Stated task :: Gather every line of the entries that includes the word "This".

Task material ::
§ §

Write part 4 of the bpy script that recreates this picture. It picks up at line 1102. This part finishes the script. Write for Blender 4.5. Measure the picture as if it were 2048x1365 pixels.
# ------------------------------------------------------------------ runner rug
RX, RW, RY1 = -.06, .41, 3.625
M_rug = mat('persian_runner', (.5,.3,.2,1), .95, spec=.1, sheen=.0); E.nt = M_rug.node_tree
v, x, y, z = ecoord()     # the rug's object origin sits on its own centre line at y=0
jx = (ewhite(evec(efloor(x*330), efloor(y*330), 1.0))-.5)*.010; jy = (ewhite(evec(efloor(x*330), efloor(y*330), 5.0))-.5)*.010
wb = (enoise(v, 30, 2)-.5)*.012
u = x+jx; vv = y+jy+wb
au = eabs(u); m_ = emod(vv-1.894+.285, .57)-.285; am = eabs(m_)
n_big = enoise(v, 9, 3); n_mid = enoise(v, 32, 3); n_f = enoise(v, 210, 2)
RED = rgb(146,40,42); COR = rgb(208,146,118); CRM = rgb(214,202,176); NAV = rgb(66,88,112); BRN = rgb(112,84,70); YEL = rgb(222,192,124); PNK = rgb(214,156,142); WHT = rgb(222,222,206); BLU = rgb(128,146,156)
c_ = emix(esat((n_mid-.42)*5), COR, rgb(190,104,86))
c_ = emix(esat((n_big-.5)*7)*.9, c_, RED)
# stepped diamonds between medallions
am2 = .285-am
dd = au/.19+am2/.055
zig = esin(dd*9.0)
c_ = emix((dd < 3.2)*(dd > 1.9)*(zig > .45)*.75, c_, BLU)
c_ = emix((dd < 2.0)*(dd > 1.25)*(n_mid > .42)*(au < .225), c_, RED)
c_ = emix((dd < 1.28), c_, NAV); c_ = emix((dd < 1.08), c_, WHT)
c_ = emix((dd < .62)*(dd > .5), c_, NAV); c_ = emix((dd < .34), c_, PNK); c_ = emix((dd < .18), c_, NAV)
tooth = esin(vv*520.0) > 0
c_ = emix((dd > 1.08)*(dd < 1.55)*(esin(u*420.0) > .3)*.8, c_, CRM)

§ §

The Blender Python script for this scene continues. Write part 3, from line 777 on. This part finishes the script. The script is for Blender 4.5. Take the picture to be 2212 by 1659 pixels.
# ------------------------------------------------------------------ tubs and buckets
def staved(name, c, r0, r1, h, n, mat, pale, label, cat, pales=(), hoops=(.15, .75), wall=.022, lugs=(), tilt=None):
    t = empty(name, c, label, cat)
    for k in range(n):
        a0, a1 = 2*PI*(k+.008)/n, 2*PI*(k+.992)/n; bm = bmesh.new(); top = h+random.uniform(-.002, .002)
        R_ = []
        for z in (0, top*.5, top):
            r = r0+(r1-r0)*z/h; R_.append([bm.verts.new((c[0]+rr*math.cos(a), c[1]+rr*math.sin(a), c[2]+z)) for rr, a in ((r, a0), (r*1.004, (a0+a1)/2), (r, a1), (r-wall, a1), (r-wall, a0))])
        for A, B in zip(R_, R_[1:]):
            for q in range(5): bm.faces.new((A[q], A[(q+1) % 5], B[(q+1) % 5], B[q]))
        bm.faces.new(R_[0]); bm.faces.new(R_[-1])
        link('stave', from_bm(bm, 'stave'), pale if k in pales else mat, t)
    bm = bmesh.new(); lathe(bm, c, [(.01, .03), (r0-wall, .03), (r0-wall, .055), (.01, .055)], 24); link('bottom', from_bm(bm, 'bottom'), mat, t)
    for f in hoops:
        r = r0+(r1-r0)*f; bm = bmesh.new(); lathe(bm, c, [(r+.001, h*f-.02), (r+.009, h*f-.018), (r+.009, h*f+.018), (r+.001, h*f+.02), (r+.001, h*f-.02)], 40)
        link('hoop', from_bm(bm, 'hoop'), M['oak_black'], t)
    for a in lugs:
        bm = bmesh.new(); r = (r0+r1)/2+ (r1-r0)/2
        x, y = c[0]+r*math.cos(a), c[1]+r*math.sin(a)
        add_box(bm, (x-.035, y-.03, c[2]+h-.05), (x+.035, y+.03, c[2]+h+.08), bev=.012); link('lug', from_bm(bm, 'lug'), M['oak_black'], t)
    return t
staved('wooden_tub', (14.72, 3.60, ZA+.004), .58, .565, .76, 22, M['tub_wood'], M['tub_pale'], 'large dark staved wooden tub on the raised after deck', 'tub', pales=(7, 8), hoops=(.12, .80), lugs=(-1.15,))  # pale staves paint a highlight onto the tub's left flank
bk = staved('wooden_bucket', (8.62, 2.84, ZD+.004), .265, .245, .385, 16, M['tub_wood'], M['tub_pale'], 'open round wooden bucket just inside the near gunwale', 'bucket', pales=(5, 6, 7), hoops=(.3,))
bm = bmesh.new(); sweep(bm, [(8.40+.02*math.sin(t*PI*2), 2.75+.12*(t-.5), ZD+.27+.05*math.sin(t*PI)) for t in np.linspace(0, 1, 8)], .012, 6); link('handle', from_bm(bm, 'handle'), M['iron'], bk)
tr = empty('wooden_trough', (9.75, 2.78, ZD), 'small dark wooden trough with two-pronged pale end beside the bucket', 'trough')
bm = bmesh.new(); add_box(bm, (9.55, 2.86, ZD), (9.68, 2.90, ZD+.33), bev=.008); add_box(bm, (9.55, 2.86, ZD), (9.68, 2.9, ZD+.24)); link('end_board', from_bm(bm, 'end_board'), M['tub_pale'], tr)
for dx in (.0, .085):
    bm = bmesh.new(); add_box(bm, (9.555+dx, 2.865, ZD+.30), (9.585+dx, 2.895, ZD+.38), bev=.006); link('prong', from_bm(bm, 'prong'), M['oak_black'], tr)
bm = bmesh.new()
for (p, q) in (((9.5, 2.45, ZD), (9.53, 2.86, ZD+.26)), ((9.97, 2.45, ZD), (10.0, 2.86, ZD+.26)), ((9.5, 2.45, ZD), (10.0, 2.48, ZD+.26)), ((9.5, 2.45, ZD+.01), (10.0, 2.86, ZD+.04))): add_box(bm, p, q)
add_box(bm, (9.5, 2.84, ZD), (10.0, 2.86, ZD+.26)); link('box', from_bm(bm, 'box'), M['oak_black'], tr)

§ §

Answer in full ::
Write part 4 of the bpy script that recreates this picture. It picks up at line 1102. This part finishes the script. Write for Blender 4.5. Measure the picture as if it were 2048x1365 pixels.
The Blender Python script for this scene continues. Write part 3, from line 777 on. This part finishes the script. The script is for Blender 4.5. Take the picture to be 2212 by 1659 pixels.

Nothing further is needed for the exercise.